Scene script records

--- start ---

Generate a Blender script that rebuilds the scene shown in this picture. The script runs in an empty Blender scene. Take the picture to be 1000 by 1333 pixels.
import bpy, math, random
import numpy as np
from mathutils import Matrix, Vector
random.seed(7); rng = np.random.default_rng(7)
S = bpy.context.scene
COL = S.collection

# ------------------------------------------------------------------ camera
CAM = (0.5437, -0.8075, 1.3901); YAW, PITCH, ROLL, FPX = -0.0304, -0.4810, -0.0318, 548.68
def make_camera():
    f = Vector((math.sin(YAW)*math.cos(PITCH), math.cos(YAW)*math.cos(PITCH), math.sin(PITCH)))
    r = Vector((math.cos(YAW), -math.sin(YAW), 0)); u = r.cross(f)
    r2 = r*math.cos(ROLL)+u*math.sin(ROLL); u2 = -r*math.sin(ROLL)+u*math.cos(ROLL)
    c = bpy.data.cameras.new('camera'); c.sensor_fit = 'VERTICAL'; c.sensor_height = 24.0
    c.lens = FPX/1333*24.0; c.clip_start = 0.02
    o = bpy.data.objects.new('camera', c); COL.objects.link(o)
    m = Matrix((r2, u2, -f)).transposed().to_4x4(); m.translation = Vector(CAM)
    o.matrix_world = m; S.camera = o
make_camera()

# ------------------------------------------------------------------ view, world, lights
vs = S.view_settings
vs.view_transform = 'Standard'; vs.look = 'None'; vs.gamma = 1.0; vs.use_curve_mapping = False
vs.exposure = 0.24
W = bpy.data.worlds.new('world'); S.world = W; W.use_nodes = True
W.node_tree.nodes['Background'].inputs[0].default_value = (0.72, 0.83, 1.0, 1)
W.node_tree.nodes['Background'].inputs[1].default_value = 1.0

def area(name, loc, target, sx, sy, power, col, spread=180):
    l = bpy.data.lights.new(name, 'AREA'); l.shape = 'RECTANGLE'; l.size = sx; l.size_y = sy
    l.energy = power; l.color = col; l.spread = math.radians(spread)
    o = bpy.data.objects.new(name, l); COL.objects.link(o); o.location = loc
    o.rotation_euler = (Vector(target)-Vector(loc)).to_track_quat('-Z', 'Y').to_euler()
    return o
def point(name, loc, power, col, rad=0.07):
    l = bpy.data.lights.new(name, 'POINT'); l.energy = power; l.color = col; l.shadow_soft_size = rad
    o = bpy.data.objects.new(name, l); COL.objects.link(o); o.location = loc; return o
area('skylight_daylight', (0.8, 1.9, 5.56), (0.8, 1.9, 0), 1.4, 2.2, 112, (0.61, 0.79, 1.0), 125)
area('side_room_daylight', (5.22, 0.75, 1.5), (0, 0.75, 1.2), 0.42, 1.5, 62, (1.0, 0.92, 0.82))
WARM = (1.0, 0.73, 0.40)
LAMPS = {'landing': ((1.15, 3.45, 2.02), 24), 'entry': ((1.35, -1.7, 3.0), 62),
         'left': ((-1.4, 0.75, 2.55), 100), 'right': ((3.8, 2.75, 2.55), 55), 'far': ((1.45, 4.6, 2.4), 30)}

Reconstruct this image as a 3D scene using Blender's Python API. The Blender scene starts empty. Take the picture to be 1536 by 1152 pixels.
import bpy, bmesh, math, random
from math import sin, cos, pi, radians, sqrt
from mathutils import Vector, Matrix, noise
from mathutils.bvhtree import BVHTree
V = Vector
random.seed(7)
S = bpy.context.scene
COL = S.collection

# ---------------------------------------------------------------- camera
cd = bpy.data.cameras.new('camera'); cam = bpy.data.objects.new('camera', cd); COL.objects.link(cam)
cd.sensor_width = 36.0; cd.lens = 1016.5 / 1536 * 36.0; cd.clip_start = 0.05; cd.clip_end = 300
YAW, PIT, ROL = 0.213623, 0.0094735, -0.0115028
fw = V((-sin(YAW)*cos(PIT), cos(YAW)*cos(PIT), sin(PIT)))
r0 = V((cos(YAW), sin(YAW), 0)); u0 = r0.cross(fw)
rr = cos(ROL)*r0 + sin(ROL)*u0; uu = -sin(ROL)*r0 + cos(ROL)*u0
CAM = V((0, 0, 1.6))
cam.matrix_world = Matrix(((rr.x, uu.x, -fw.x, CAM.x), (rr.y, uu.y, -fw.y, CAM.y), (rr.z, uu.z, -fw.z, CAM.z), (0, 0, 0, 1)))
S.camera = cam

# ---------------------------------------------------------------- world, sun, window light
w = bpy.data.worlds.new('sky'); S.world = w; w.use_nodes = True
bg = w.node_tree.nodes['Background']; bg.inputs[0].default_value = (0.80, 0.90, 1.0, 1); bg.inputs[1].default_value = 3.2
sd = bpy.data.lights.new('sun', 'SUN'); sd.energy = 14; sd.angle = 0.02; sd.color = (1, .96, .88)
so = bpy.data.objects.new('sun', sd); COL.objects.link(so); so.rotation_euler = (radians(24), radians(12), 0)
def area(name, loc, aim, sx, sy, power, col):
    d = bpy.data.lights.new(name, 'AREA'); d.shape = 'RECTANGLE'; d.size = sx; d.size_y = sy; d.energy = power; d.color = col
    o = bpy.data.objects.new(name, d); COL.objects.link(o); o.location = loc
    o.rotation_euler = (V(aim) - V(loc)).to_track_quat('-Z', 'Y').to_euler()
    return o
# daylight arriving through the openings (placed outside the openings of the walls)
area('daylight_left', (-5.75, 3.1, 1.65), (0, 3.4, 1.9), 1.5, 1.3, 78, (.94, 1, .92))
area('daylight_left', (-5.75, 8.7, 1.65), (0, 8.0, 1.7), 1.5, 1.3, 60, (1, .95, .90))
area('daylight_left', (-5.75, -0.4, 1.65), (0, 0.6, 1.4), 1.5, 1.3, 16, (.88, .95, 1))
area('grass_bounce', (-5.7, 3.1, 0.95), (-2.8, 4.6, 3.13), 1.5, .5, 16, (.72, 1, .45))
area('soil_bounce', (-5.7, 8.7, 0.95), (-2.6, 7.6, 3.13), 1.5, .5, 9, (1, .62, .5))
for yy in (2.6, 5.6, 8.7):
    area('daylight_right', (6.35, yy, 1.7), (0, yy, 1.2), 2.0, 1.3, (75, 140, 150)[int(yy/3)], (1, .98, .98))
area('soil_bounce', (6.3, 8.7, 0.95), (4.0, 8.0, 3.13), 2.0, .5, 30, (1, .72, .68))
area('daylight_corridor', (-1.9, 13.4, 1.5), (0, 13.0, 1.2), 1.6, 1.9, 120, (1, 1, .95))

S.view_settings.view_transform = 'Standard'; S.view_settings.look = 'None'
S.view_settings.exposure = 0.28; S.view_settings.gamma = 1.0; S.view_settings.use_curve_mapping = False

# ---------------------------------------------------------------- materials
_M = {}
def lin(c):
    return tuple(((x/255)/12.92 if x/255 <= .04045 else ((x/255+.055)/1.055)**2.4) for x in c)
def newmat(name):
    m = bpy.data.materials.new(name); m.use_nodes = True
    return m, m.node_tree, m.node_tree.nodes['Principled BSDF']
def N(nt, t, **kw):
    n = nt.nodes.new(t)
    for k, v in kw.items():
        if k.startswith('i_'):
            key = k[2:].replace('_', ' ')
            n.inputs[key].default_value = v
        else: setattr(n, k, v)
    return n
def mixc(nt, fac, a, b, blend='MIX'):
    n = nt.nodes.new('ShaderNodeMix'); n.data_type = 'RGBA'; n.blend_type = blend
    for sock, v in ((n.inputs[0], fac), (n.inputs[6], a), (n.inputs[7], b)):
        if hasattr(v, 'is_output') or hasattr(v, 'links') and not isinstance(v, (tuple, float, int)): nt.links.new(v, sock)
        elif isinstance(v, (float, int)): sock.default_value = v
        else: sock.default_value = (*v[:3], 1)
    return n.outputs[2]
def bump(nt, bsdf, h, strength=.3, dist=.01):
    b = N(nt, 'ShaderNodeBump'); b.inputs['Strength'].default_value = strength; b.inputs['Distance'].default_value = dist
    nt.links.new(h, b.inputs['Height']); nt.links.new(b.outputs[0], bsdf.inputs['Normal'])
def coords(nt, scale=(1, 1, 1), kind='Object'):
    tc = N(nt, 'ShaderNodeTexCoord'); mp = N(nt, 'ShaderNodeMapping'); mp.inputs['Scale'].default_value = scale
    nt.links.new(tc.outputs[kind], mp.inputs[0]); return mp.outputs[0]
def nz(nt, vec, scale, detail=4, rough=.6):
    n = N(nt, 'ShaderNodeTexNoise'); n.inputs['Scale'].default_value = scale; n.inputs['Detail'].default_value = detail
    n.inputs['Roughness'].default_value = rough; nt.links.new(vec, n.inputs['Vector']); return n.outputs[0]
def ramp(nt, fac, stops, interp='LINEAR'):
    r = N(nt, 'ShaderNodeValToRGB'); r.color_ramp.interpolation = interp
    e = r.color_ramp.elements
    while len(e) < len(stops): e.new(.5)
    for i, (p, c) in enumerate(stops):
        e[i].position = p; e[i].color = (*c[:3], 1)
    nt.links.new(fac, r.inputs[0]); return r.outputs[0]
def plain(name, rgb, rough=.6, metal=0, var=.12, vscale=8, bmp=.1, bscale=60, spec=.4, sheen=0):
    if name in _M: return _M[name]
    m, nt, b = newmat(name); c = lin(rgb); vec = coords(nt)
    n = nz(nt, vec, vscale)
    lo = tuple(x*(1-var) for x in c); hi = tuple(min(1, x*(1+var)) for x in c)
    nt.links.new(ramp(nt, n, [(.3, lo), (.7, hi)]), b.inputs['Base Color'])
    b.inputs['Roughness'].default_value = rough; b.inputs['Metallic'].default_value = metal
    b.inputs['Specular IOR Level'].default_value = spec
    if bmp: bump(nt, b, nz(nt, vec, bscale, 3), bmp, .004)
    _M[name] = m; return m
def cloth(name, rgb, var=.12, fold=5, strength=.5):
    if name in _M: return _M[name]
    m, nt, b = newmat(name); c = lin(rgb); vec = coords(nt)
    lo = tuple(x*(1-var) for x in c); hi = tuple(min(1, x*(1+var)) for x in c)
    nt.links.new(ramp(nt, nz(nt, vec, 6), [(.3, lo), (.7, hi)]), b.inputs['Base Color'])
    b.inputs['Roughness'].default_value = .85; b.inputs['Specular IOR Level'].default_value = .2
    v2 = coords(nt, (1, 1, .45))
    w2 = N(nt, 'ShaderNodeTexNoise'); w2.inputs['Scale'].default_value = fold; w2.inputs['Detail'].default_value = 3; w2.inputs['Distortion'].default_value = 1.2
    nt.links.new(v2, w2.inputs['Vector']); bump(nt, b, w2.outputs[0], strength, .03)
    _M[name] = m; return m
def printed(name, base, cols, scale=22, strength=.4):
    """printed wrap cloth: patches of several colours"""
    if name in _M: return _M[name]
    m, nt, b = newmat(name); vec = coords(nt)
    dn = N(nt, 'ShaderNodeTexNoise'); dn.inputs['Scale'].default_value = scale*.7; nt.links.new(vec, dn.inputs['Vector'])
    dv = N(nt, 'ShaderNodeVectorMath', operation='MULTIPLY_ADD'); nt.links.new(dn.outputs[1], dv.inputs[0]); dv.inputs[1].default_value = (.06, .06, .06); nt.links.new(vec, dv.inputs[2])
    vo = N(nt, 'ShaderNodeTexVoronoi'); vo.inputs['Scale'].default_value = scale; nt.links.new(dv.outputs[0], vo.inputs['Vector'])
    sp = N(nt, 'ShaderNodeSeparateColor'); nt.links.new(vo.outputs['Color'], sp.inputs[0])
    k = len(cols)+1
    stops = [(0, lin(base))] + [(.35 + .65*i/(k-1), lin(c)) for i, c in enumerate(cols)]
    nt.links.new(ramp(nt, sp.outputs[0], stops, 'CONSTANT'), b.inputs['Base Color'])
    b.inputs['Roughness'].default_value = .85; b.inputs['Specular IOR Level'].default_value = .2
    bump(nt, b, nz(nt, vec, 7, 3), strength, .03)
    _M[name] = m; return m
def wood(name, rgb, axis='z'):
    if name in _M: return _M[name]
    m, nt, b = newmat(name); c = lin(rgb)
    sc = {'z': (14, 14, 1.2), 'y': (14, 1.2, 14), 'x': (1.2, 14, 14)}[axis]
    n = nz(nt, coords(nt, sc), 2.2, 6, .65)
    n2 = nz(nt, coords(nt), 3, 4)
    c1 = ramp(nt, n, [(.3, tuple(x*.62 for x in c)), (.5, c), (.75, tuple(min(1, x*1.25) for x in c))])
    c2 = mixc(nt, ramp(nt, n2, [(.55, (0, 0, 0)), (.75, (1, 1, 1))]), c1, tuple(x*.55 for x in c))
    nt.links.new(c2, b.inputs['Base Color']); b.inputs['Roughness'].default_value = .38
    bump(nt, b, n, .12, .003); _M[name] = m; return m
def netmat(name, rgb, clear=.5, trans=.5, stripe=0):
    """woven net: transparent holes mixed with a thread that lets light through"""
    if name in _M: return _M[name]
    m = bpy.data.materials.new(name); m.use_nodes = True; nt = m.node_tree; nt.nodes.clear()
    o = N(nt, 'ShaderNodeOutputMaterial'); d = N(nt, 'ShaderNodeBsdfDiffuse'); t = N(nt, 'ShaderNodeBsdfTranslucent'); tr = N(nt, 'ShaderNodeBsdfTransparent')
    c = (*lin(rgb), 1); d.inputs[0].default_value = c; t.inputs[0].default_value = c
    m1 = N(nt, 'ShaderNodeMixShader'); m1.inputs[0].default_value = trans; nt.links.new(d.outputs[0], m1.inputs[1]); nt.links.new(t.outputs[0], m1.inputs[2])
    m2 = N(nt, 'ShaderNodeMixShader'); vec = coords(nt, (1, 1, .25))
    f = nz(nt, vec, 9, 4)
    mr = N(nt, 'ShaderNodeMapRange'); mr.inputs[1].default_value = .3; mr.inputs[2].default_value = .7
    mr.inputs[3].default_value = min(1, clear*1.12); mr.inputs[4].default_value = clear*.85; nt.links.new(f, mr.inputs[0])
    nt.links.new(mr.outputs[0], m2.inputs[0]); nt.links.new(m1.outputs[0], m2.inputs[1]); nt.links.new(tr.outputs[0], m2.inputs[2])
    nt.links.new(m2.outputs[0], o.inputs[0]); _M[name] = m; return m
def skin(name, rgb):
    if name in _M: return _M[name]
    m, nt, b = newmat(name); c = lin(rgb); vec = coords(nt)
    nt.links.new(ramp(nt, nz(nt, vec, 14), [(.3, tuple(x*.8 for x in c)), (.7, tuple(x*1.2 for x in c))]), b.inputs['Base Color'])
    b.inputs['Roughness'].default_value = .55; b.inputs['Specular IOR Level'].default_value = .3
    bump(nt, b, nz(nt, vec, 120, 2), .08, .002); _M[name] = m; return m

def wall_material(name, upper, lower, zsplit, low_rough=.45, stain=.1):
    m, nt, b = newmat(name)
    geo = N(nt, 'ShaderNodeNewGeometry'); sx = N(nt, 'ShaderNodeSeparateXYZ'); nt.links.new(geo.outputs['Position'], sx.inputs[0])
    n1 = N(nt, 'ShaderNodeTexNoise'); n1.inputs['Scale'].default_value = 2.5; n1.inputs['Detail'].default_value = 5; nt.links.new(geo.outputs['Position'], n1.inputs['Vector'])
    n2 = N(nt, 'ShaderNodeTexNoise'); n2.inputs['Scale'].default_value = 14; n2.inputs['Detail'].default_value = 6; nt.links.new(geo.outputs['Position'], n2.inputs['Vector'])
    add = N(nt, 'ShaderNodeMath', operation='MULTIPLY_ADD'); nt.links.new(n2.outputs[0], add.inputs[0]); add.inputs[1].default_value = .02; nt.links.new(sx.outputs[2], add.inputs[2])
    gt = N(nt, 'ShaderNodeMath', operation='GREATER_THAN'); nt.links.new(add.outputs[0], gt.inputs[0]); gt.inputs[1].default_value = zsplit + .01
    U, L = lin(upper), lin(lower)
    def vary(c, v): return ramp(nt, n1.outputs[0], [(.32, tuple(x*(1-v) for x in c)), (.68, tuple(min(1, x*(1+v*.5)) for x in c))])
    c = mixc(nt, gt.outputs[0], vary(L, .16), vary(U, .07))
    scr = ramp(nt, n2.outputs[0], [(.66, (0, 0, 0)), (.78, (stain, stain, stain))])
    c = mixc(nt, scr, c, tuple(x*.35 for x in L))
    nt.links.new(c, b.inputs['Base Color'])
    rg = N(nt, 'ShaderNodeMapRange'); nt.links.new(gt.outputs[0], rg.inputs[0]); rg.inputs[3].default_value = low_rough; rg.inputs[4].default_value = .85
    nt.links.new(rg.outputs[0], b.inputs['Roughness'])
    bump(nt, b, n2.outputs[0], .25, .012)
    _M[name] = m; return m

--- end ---

▸ WHAT THE TASK REQUIRES
Give again only the lines that run from the line with "Reconstruct this image" to the line with "S.camera = cam". Include both of those lines exactly as written.

▸ WRITTEN RESPONSE
Reconstruct this image as a 3D scene using Blender's Python API. The Blender scene starts empty. Take the picture to be 1536 by 1152 pixels.
import bpy, bmesh, math, random
from math import sin, cos, pi, radians, sqrt
from mathutils import Vector, Matrix, noise
from mathutils.bvhtree import BVHTree
V = Vector
random.seed(7)
S = bpy.context.scene
COL = S.collection

# ---------------------------------------------------------------- camera
cd = bpy.data.cameras.new('camera'); cam = bpy.data.objects.new('camera', cd); COL.objects.link(cam)
cd.sensor_width = 36.0; cd.lens = 1016.5 / 1536 * 36.0; cd.clip_start = 0.05; cd.clip_end = 300
YAW, PIT, ROL = 0.213623, 0.0094735, -0.0115028
fw = V((-sin(YAW)*cos(PIT), cos(YAW)*cos(PIT), sin(PIT)))
r0 = V((cos(YAW), sin(YAW), 0)); u0 = r0.cross(fw)
rr = cos(ROL)*r0 + sin(ROL)*u0; uu = -sin(ROL)*r0 + cos(ROL)*u0
CAM = V((0, 0, 1.6))
cam.matrix_world = Matrix(((rr.x, uu.x, -fw.x, CAM.x), (rr.y, uu.y, -fw.y, CAM.y), (rr.z, uu.z, -fw.z, CAM.z), (0, 0, 0, 1)))
S.camera = cam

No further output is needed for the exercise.